Not Exactly My Plan for the Night Before Kindergarten

It was a lovely evening -- clear skies, cool breeze, the last night before the chaos of the school year descends. The kids were playing a game of ring around the rosy with our neighbors across the street. The grownups were chatting about back to school plans.

The kids' game ended suddenly as one neighbor's older daughter erupted in shrieks of pain. Almost simultaneously, Sean did as well. After a few panicky moments we discovered that ring around the rosy had disrupted a yellow jacket nest.

We hustled our kids indoors. Sean was screaming, Allie was unhurt. While I was tending to his sting, I felt a sharp pain in my own arm from a yellow jacked that had hitched a ride inside my shirt. I tried to be nonchalant about it, but even my slight wince set Sean off even more: "Get it out! Get it out! Make it go away!" I'm not sure if my inept swatting succeeded.

Pulling Sean's shirt off of him, I saw another angry yellow jacket still on his pale, smooth skin. This one I killed for sure. Fueled by fury, I was, at this creature who hurt my child. After removing the stinger (that scraping with a credit card suggestion really does work), I cleaned and tended to all the stings. Four of them! I can attest that just one is rather painful.
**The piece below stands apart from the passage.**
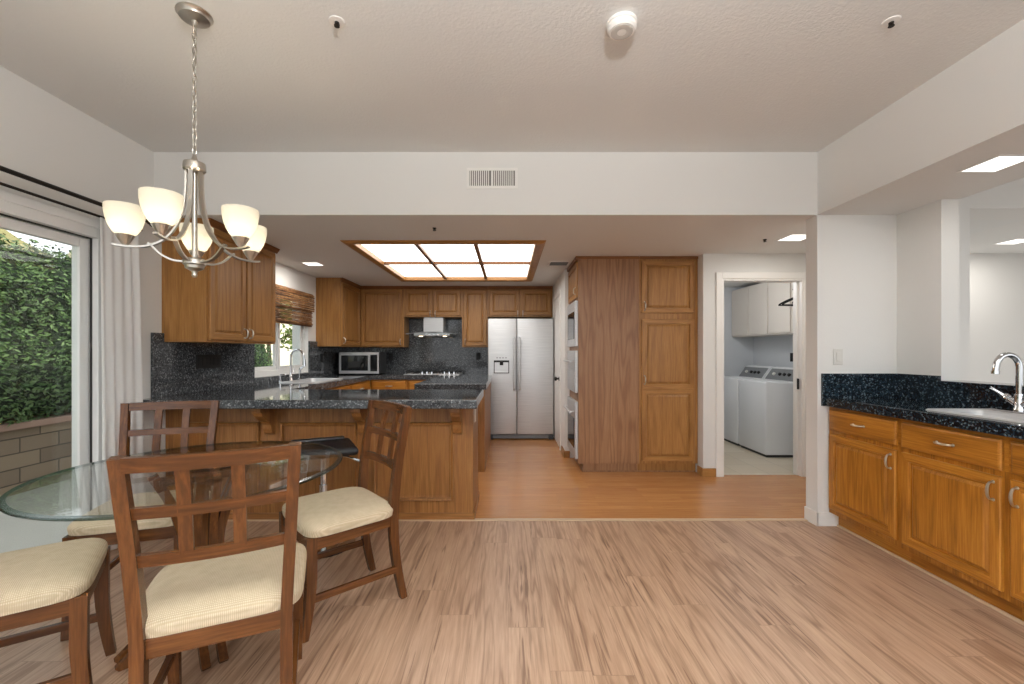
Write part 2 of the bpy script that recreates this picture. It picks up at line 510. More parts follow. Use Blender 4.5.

Sean's hysteria waxed and waned over the next 45 minutes or so. He was both in pain and terrified that there were more yellow jackets in the house. I haven't seen him this upset since he woke up from anesthesia last year after his tonsillectomy and adenoidectomy. Finally, the Benadryl appeared to kick in and he relaxed. By the time he was in bed, he seemed back to his normal self.

Throughout all this, Allie was remarkably helpful. She relished the role of primary tissue- and and comfort item-fetcher. She does need a little instruction in bedside manner, however; as Sean was sobbing that he couldn't lift up his arm (site of three stings), Allie noted that since SHE hadn't been stung, she could in fact lift up her arm. "See?" she asked, raising and waving her arm. "Umm, sweetie, I'm so glad you didn't get stung, but it might make Sean even sadder to see that right now," I said, to no apparent avail: "Oh, okay. See, Sean? I didn't get stung!"

My neighbor called to check on Sean; her daughter had just two stings. Next step, I suppose, is for our other neighbor, around whose tree the kids were playing ring around the rosy, to tend to the now-disturbed nest. I don't think we'll be playing over there any time soon!

I'm sure that tomorrow, the first day of kindergarten, will be far less traumatic.